Vida de poeta
Reconhecimentos
póstumos: galardão de um poeta. As palavras dele correm soltas;
inteligentemente; solenemente. Vêm do fundo da alma. Ou será que são forçadas? Gostaria
de perguntá-lo a um poeta. Palavras têm grande valor, mas podem ser desdenhadas.
Podem ser desdenhadas com o mesmo esmero com que são desenhadas. Palavras podem
criar textos; ou serem textos por si mesmas. E o poeta é como um maestro que
pode controlar tudo isso. Ele tem o poder sobre as palavras. Ou talvez as
palavras têm poder sobre ele. Não sei bem como funciona.
Cada vez que penso em um
poeta, penso em alguém morto. Todo poeta está morto? Talvez sim. Não sei se a
definição da palavra me permite afirmar isso, mas afirmá-lo-ei de qualquer
forma: qualquer poeta não é um poeta se ainda estiver vivo. É como se a carreira
se concretizasse com a morte. E é como se a morte fosse o começo e não o fim.

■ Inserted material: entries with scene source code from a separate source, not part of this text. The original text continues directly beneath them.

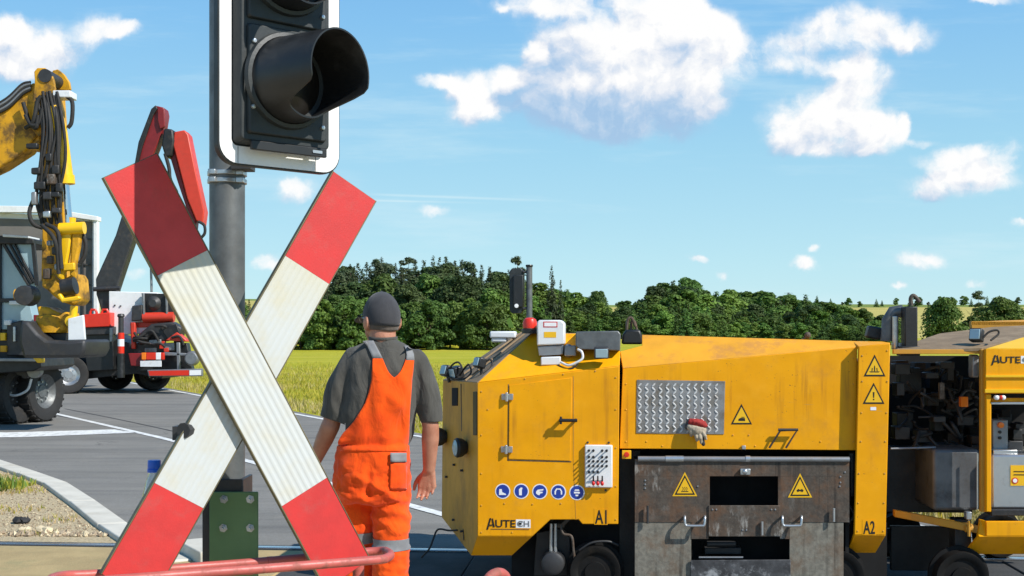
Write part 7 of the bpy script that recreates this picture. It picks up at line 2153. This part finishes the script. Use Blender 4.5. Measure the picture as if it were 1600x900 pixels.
single('pine', 808, 401, 170, 'thin pine tree standing above the skyline by the far black signal', .9, 0)
single('spruce', 862, 416, 172, 'tall dark conifer standing alone above the skyline, right of the far grey post', .8, 1)
single('spruce', 876, 438, 172, 'short pointed conifer right beside the tall dark conifer', .6, 2)
single('round', 934, 454, 250, 'round tree top rising in the dip of the skyline between the two woods', .6, 0)
single('round', 1074, 434, 292, 'broad rounded tree on the highest point of the right wood', .9, 1)
single('round', 1475, 464, 200, 'round dark green tree on the far hillside right of the black exhaust', .85, 0)
single('round', 1562, 464, 210, 'broad round tree on the far hillside above the power unit roof', 1.05, 1)
single('hedge', 1514, 494, 205, 'small bush between the two round trees on the hillside', 1.2, 1)
single('pine', 1528, 455, 300, 'thin lone tree standing behind the two round trees', 1.0, 1)
# far hedge line along the ridge
for k in range(30):
    px = 1120 + k * 17.5 + trng.uniform(-6, 6); Y = trng.uniform(640, 700); x = (px - 800) * Y / F
    plant(trng.choice(('hedge', 'dark', 'young')), x, Y, trng.uniform(2.2, 6.5), 'tiny far tree on the hedge line along the horizon ridge', 'far trees along the ridge', 1.3)
# a lattice pylon far off on the ridge
pyx = (1232 - 800) * 690 / F; pz0 = terrain(pyx, 690); pz1 = CH - (457 - H0) * 690 / F
pl_ = thing('power_pylon', 'tiny grey lattice pylon on the horizon above the right wood', 'pylon', (pyx, 690, pz0))
m = MB()
for sx in (-1, 1):
    for sy in (-1, 1): m.tube([(pyx + sx * 1.3, 690 + sy * 1.3, pz0 - .5), (pyx + sx * .3, 690 + sy * .3, pz1)], .14, 4)
nlev = 6
for k in range(nlev):
    a = 1.3 - 1.0 * k / nlev; b = 1.3 - 1.0 * (k + 1) / nlev; za = pz0 + (pz1 - pz0) * k / nlev; zb_ = pz0 + (pz1 - pz0) * (k + 1) / nlev
    for s1 in (-1, 1): m.tube([(pyx - a, 690 + s1 * a, za), (pyx + b, 690 + s1 * b, zb_)], .07, 4); m.tube([(pyx + a, 690 + s1 * a, za), (pyx - b, 690 + s1 * b, zb_)], .07, 4)
m.build('tower', 'galvanised', pl_)
for f_ in (.8, .95): m = MB(); z = pz0 + (pz1 - pz0) * f_; m.tube([(pyx - 2.6, 690, z), (pyx + 2.6, 690, z)], .12, 4); m.build('crossarm', 'galvanised', pl_)
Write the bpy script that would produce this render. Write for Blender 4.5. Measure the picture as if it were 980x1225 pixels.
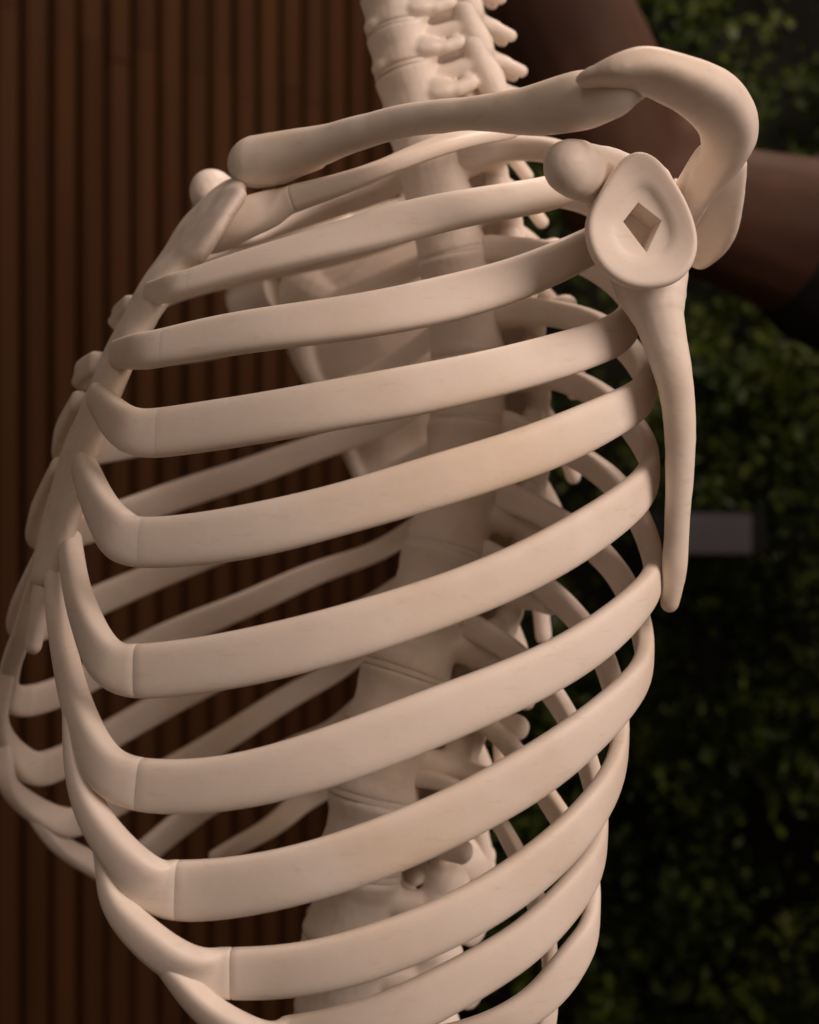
import bpy, bmesh, math, random
import numpy as np
from mathutils import Vector, Matrix

# ------------------------------------------------------------------ camera
sc = bpy.context.scene
for o in list(bpy.data.objects):
    bpy.data.objects.remove(o)
FPX, CX, CY = 1550.0, 490.0, 612.5        # focal length and centre in photo pixels (980 x 1225)
CAMZ = 1.30
cam_d = bpy.data.cameras.new('camera')
cam = bpy.data.objects.new('camera', cam_d)
sc.collection.objects.link(cam)
cam.location = (0, 0, CAMZ)
cam.rotation_euler = (math.radians(90), 0, 0)
cam_d.sensor_fit = 'VERTICAL'
cam_d.sensor_height = 24.0
cam_d.lens = 24.0 * FPX / 1225.0
cam_d.clip_start = 0.02
cam_d.clip_end = 60
cam_d.dof.use_dof = True
cam_d.dof.focus_distance = 0.39
cam_d.dof.aperture_fstop = cam_d.lens / 4.6      # 4.6 mm pupil
sc.camera = cam
sc.render.resolution_x, sc.render.resolution_y = 819, 1024

# ------------------------------------------------------------------ light
world = bpy.data.worlds.new('World')
sc.world = world
world.use_nodes = True
bg = world.node_tree.nodes['Background']
bg.inputs[0].default_value = (1.0, 0.76, 0.58, 1)
bg.inputs[1].default_value = 0.112
sc.view_settings.view_transform = 'Standard'
sc.view_settings.look = 'None'
sc.view_settings.exposure = 0.12
sc.view_settings.gamma = 1.0
sc.view_settings.use_curve_mapping = False


def area(name, loc, target, size, power, col):
    d = bpy.data.lights.new(name, 'AREA')
    d.shape = 'DISK'
    d.size = size
    d.energy = power
    d.color = col
    o = bpy.data.objects.new(name, d)
    sc.collection.objects.link(o)
    o.location = loc
    o.rotation_euler = (Vector(target) - Vector(loc)).to_track_quat('-Z', 'Y').to_euler()
    return o


area('ceiling_lamp_key', (1.22, -0.48, 2.05), (0.05, 0.42, 1.3), 1.25, 23.5, (1.0, 0.79, 0.685))
area('ceiling_lamp_back', (0.45, 1.00, 2.75), (0.0, 0.5, 1.3), 0.45, 12.0, (1.0, 0.78, 0.65))
area('ceiling_lamp_front', (-0.7, -0.9, 2.6), (0.0, 0.45, 1.3), 0.8, 2.5, (1.0, 0.76, 0.68))

# ------------------------------------------------------------------ body frame
AZ = math.radians(26.5)
P0 = np.array([0.0177, 0.5, CAMZ])                       # point on the mid-sagittal plane
AV = np.array([-math.cos(AZ), -math.sin(AZ), 0.0])        # anterior
LV = np.array([math.sin(AZ), -math.cos(AZ), 0.0])         # body left
UV = np.array([0, 0, 1.0])


def at(x, y, L):
    """photo pixel + distance left of the mid-sagittal plane -> world point"""
    d = np.array([(x - CX) / FPX, 1.0, (CY - y) / FPX])
    c = np.array([0, 0, CAMZ])
    t = (L - (c - P0) @ LV) / (d @ LV)
    return c + t * d


def plan(A, L):
    p = P0 + A * AV + L * LV
    return p[0], p[1]


def A_of(p):
    return (np.asarray(p) - P0) @ AV


def pxx(p):
    return CX + FPX * p[0] / p[1]


def mirror(p):
    p = np.asarray(p, float)
    k = (p - P0) @ LV
    return p - 2 * np.outer(k, LV).reshape(p.shape)


def px2m(px, p):
    return px * p[1] / FPX


# ------------------------------------------------------------------ materials
def nodes(name):
    m = bpy.data.materials.new(name)
    m.use_nodes = True
    nt = m.node_tree
    return m, nt, nt.nodes['Principled BSDF']


def ramp(nt, fac, stops):
    r = nt.nodes.new('ShaderNodeValToRGB')
    e = r.color_ramp.elements
    e[0].position, e[0].color = stops[0][0], (*stops[0][1], 1)
    e[1].position, e[1].color = stops[1][0], (*stops[1][1], 1)
    for p, c in stops[2:]:
        k = e.new(p)
        k.color = (*c, 1)
    nt.links.new(fac, r.inputs[0])
    return r.outputs[0]


def noise(nt, scale, detail=4, vec=None, rough=0.5):
    n = nt.nodes.new('ShaderNodeTexNoise')
    n.inputs['Scale'].default_value = scale
    n.inputs['Detail'].default_value = detail
    n.inputs['Roughness'].default_value = rough
    if vec is not None:
        nt.links.new(vec, n.inputs['Vector'])
    return n.outputs['Fac']


def bump(nt, bsdf, h, strength, dist):
    b = nt.nodes.new('ShaderNodeBump')
    b.inputs['Strength'].default_value = strength
    b.inputs['Distance'].default_value = dist
    nt.links.new(h, b.inputs['Height'])
    nt.links.new(b.outputs[0], bsdf.inputs['Normal'])


def world_pos(nt):
    g = nt.nodes.new('ShaderNodeNewGeometry')
    return g.outputs['Position']


def mat_bone():
    m, nt, b = nodes('cream_bone_plastic')
    v = world_pos(nt)
    base = ramp(nt, noise(nt, 30, 6, v, 0.65), [(0.30, (0.765, 0.668, 0.575)), (0.70, (0.86, 0.775, 0.69))])
    # handling marks: faint yellowed patches and fine grey scuffs
    patch = ramp(nt, noise(nt, 11, 5, v, 0.6), [(0.52, (1, 1, 1)), (0.75, (0.93, 0.86, 0.74))])
    mp = nt.nodes.new('ShaderNodeMapping')
    mp.inputs['Scale'].default_value = (90, 90, 420)
    nt.links.new(v, mp.inputs['Vector'])
    scuff = ramp(nt, noise(nt, 1.0, 6, mp.outputs[0], 0.7), [(0.58, (1, 1, 1)), (0.78, (0.84, 0.80, 0.75))])
    m1 = nt.nodes.new('ShaderNodeMix')
    m1.data_type = 'RGBA'
    m1.blend_type = 'MULTIPLY'
    m1.inputs['Factor'].default_value = 1.0
    nt.links.new(base, m1.inputs['A'])
    nt.links.new(patch, m1.inputs['B'])
    m2 = nt.nodes.new('ShaderNodeMix')
    m2.data_type = 'RGBA'
    m2.blend_type = 'MULTIPLY'
    m2.inputs['Factor'].default_value = 1.0
    nt.links.new(m1.outputs['Result'], m2.inputs['A'])
    nt.links.new(scuff, m2.inputs['B'])
    nt.links.new(m2.outputs['Result'], b.inputs['Base Color'])
    rr = ramp(nt, noise(nt, 55, 5, v, 0.6), [(0.3, (0.40, 0.40, 0.40)), (0.7, (0.60, 0.60, 0.60))])
    nt.links.new(rr, b.inputs['Roughness'])
    b.inputs['Specular IOR Level'].default_value = 0.30
    b.inputs['Subsurface Weight'].default_value = 0.15
    b.inputs['Subsurface Radius'].default_value = (1.0, 0.6, 0.4)
    b.inputs['Subsurface Scale'].default_value = 0.003
    ad = nt.nodes.new('ShaderNodeMath')
    ad.operation = 'MULTIPLY_ADD'
    nt.links.new(noise(nt, 70, 3, v), ad.inputs[0])
    ad.inputs[1].default_value = 2.2
    nt.links.new(noise(nt, 420, 3, v), ad.inputs[2])
    bump(nt, b, ad.outputs[0], 0.07, 0.0006)
    return m


def mat_wood():
    m, nt, b = nodes('dark_brown_slat_wood')
    tc = nt.nodes.new('ShaderNodeTexCoord')
    mp = nt.nodes.new('ShaderNodeMapping')
    mp.inputs['Scale'].default_value = (60, 60, 3)
    nt.links.new(world_pos(nt), mp.inputs['Vector'])
    oi = nt.nodes.new('ShaderNodeObjectInfo')
    mix = nt.nodes.new('ShaderNodeMath')
    mix.operation = 'MULTIPLY_ADD'
    nt.links.new(oi.outputs['Random'], mix.inputs[0])
    mix.inputs[1].default_value = 0.22
    nt.links.new(noise(nt, 1.0, 5, mp.outputs[0]), mix.inputs[2])
    c = ramp(nt, mix.outputs[0], [(0.30, (0.036, 0.0148, 0.0053)), (0.85, (0.058, 0.0240, 0.0088))])
    nt.links.new(c, b.inputs['Base Color'])
    b.inputs['Roughness'].default_value = 0.75
    b.inputs['Specular IOR Level'].default_value = 0.08
    return m


def mat_plain(name, col, rough=0.7, var=0.15, scale=30, spec=0.3):
    m, nt, b = nodes(name)
    lo = tuple(k * (1 - var) for k in col)
    hi = tuple(min(1, k * (1 + var)) for k in col)
    c = ramp(nt, noise(nt, scale, 4, world_pos(nt)), [(0.35, lo), (0.65, hi)])
    nt.links.new(c, b.inputs['Base Color'])
    b.inputs['Roughness'].default_value = rough
    b.inputs['Specular IOR Level'].default_value = spec
    return m


def mat_leaf():
    m, nt, b = nodes('green_leaf')
    v = world_pos(nt)
    c = ramp(nt, noise(nt, 9, 6, v, 0.75), [(0.36, (0.009, 0.018, 0.003)), (0.50, (0.038, 0.062, 0.006)), (0.66, (0.10, 0.125, 0.013))])
    nt.links.new(c, b.inputs['Base Color'])
    b.inputs['Roughness'].default_value = 0.45
    b.inputs['Specular IOR Level'].default_value = 0.22
    return m


M_BONE = mat_bone()
M_WOOD = mat_wood()
M_BACK = mat_plain('dark_backing_board', (0.034, 0.0150, 0.006), 0.9, 0.15, 30, 0.05)
M_LEAF = mat_leaf()
M_SOIL = mat_plain('dark_planting_mat', (0.008, 0.009, 0.005), 0.95)
M_SKIN = mat_plain('brown_skin', (0.068, 0.034, 0.022), 0.6, 0.3, 13, 0.10)
M_SHIRT = mat_plain('black_cotton', (0.012, 0.011, 0.012), 0.9)
M_HAIR = mat_plain('black_hair', (0.01, 0.008, 0.007), 0.7)
M_GREY = mat_plain('grey_painted_metal', (0.14, 0.135, 0.155), 0.5, 0.06)
M_DARK = mat_plain('dark_casing_plastic', (0.014, 0.013, 0.014), 0.5, 0.1)
M_FLOOR = mat_plain('dark_floor_boards', (0.09, 0.06, 0.045), 0.6)
M_TROUSER = mat_plain('dark_denim', (0.02, 0.022, 0.03), 0.9)


# ------------------------------------------------------------------ helpers
def link(name, me, mat, parent=None, smooth=True):
    o = bpy.data.objects.new(name, me)
    sc.collection.objects.link(o)
    if mat is not None and not me.materials:
        me.materials.append(mat)
    if smooth:
        me.polygons.foreach_set('use_smooth', [True] * len(me.polygons))
    if parent is not None:
        o.parent = parent
        o.matrix_parent_inverse = Matrix.Translation(-parent.location) if parent.type == 'EMPTY' else Matrix.Identity(4)
    return o


def tag(o, label=None, cat=None, group=None, kind=None):
    for k, v in (('label', label), ('category', cat), ('group', group), ('kind', kind)):
        if v:
            o[k] = v
    return o


def empty(name, loc):
    o = bpy.data.objects.new(name, None)
    sc.collection.objects.link(o)
    o.location = loc
    o.empty_display_size = 0.05
    return o


def mesh_from(verts, faces, name='m'):
    me = bpy.data.meshes.new(name)
    me.from_pydata([tuple(v) for v in verts], [], faces)
    me.validate()
    me.update()
    return me


def nat_cubic(t, y, tt):
    """natural cubic interpolation, y may be (n,) or (n,k)"""
    t = np.asarray(t, float)
    y = np.asarray(y, float)
    flat = y.ndim == 1
    if flat:
        y = y[:, None]
    n = len(t)
    h = np.diff(t)
    Mx = np.zeros((n, n))
    r = np.zeros((n, y.shape[1]))
    Mx[0, 0] = Mx[-1, -1] = 1
    for i in range(1, n - 1):
        Mx[i, i - 1], Mx[i, i], Mx[i, i + 1] = h[i - 1], 2 * (h[i - 1] + h[i]), h[i]
        r[i] = 6 * ((y[i + 1] - y[i]) / h[i] - (y[i] - y[i - 1]) / h[i - 1])
    m = np.linalg.solve(Mx, r)
    k = np.clip(np.searchsorted(t, tt, 'right') - 1, 0, n - 2)
    a = (t[k + 1] - tt)[:, None]
    b = (tt - t[k])[:, None]
    hk = h[k][:, None]
    out = (m[k] * a ** 3 + m[k + 1] * b ** 3) / (6 * hk) + (y[k] / hk - m[k] * hk / 6) * a + (y[k + 1] / hk - m[k + 1] * hk / 6) * b
    return out[:, 0] if flat else out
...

Talvez todo começo seja um fim e todo fim seja um começo, mas não tenho
competência para afirmá-lo. Afirmá-lo-ei, não obstante. Afinal, não sou um
varão de Plutarco, mas me é dada a autoridade de usar meu não muito
desenvolvido intelecto para fazer assertivas de alto padrão intelectual. É o
que chamamos de licença poética. Sou um poeta? Talvez não. Acho que não. Talvez
serei um dia. Ou, pelo menos, morrerei um dia.
Se algum dia vires um
poeta andando às soltas, conta-mo; conta-me como o afortunado adquiriu o título
em vida. Um poeta não recebe nada por ser poeta; o é por paixão; uma paixão que
o consome por toda a vida. A fama vem. O reconhecimento acontece um dia. Só
esperam até que o poeta morra para então desabrocharem como a flor da noite,
que só se abre na obscuridade. A obscuridade da morte traz as palavras,
geralmente também obscuras, dos poetas mais afortunados, não de todos, à luz da
aurora literária. Nos tempos de hoje se fala nos poetas de outrora. Nos tempos
de amanhã falar-se-á nos poetas de hoje. Afinal, poeta bom é poeta morto.